Last year I got sucked into a lawsuit where an ex-employee, after her termination, sued our company for allegedly racist remarks another employee made about her husband.  The lawsuit was the first we ever heard about the alleged incident -- it was never reported to me or any other manager or employee, it was behavior that was banned by our policies and training, and we never (obviously) had a chance to make any corrections.  The litigant tried to argue that the person who made the alleged remarks was "supervisory" because she had sometimes been asked to draft a shift schedule for the manager.

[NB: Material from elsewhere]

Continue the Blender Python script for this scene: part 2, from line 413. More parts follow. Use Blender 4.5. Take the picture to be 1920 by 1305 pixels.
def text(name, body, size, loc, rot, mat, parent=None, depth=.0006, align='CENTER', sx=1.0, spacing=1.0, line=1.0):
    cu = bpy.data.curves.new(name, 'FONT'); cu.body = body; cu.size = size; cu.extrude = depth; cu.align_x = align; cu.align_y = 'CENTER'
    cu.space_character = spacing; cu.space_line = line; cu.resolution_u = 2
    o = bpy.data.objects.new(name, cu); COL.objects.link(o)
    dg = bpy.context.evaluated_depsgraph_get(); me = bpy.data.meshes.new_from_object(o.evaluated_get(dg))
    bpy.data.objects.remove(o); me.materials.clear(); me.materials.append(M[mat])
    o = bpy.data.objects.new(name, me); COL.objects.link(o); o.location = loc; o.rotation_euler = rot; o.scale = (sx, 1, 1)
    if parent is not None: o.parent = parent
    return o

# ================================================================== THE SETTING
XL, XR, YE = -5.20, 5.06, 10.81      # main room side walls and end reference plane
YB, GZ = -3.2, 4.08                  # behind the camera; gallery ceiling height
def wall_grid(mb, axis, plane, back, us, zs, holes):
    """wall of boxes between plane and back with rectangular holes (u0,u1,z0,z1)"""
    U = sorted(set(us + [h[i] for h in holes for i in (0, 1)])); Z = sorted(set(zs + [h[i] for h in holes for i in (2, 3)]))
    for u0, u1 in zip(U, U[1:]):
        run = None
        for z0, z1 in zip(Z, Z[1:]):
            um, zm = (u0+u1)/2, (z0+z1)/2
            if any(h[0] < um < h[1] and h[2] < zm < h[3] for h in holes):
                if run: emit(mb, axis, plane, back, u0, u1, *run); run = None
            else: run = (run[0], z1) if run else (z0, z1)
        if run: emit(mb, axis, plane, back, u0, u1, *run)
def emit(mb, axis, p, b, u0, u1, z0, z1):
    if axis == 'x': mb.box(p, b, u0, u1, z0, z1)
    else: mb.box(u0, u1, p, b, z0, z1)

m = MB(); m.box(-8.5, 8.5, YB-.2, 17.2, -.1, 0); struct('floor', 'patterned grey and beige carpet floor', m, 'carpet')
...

We eventually had this dismissed, but it cost us $25,000 in legal fees to make it go away.   It was particularly frustrating given that if this had ever been raised as an issue to me, it would have been investigated and heads would have rolled if necessary.  This whole notion of having liability even when operating to the highest standards is just terrifying.  And four Supreme Court justices tried to make all this irrelevant, essentially linking my liability to the standards and intelligence of whoever is my weakest employee.